Key points mentioned in the FSA paper include:

  • The FSA intends to pursue transparency by requiring disclosure of short positions on all equities (not just those in financial sector companies).
  • Whilst the FSA does not propose introducing a general ban on naked short selling (the practice of selling a financial instrument short without first borrowing the security or ensuring that the security can be borrowed, as is done in a conventional short sale), it says that it “would be concerned with any naked short selling carried out with no intent or reasonable plan for delivery of shares on the intended settlement date, and would be prepared to pursue action against such conduct”.

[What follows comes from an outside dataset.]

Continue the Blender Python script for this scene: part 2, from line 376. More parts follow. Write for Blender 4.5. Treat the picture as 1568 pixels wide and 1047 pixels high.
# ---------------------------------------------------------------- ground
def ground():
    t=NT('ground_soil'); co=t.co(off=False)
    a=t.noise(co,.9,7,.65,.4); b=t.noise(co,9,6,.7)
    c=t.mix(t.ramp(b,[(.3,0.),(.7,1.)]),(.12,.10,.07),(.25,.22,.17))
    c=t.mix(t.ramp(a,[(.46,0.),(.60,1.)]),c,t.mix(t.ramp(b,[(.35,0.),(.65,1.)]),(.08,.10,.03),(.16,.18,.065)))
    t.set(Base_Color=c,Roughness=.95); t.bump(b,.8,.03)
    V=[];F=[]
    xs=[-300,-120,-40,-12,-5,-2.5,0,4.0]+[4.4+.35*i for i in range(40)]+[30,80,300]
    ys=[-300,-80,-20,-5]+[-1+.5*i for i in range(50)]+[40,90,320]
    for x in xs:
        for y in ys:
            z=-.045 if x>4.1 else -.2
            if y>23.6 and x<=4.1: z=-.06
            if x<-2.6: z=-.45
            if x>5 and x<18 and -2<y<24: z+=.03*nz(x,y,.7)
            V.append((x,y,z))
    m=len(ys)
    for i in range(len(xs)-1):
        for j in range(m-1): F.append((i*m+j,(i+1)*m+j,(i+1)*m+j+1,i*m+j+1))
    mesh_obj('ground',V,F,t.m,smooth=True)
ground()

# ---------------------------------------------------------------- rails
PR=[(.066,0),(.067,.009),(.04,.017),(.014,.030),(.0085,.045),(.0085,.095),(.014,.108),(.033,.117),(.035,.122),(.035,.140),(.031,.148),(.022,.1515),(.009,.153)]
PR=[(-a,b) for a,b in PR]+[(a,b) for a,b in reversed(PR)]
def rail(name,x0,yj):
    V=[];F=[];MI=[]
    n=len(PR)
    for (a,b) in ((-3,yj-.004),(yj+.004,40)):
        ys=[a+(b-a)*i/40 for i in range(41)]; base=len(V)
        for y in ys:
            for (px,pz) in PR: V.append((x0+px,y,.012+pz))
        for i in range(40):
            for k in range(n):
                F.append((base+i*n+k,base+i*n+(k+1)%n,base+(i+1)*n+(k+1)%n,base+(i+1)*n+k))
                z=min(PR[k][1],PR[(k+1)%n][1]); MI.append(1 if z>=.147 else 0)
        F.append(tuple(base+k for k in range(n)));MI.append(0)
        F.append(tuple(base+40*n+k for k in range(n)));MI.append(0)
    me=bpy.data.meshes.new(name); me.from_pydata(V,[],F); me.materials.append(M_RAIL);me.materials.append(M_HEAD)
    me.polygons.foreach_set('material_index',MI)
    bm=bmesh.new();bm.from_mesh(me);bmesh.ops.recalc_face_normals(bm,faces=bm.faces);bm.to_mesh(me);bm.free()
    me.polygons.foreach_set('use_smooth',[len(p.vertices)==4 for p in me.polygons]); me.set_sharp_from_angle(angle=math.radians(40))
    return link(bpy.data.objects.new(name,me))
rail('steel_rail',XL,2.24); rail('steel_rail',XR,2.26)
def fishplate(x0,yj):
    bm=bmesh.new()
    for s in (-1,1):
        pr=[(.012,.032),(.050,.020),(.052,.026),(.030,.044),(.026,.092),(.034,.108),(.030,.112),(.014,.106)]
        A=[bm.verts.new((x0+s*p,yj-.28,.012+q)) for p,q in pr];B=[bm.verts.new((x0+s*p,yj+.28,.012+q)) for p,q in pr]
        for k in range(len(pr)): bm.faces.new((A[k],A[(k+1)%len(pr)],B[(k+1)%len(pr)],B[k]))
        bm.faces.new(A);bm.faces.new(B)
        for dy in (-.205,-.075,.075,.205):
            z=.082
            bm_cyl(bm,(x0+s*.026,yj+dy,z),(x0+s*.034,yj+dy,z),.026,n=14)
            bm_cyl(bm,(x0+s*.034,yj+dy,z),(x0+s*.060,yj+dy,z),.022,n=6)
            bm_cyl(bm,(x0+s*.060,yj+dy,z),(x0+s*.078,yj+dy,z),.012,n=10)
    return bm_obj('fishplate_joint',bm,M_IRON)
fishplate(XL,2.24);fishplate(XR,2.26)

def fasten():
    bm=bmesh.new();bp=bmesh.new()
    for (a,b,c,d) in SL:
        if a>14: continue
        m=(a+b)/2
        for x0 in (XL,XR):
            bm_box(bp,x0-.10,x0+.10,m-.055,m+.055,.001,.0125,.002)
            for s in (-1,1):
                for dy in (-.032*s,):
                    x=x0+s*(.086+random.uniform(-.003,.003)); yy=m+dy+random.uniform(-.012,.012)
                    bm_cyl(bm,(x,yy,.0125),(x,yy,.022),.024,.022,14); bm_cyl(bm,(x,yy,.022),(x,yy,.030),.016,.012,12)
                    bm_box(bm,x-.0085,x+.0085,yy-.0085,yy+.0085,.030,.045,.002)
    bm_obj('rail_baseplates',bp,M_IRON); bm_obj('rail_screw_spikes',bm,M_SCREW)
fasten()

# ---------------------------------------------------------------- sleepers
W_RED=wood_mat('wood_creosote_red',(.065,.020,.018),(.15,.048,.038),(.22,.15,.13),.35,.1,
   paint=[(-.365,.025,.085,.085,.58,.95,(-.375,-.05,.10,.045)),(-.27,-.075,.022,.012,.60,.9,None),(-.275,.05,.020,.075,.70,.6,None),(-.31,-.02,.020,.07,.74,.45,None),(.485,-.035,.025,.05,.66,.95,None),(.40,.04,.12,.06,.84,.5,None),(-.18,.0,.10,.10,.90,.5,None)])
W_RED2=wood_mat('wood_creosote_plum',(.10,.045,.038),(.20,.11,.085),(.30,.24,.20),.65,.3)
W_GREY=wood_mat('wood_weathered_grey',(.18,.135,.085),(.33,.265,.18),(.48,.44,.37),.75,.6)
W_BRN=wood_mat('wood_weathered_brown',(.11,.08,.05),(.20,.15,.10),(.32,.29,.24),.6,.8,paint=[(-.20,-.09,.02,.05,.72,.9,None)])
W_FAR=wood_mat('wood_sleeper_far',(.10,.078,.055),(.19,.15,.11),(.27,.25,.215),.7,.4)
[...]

  • The FSA recognises that short selling by underwriters of rights issues serves a legitimate and valuable purpose, and a ban on it could have an adverse affect on the success of the rights issue. Accordingly, the FSA is not proposing a permanent ban.  However, it encourages parties to a rights issue to take into account guidance being developed following recommendations from the Rights Issue Review Group, which will be published in due course.
  • The Government is consulting on proposals which would give the FSA powers to impose an emergency ban on short selling.
  • The UK regime is likely to apply to issuers admitted to trading on regulated or prescribed markets in the UK for whom the UK is the most liquid market for the shares in which the position was held. This would be in line with CESR’s proposals.
  • The FSA favours a regime based on public disclosure of individual positions rather than aggregated positions (a controversial issue, but one which the FSA felt that resistance to which was based more on the fact that the market was opposed to public disclosure of individual positions rather than an attraction to the merits of aggregation).

As CESR is due to publish its final proposals for a pan-EU short selling disclosure regime at the end of 2009, the FSA will wait before proposing any rule changes to ensure that it can align its rules with any proposed by CESR.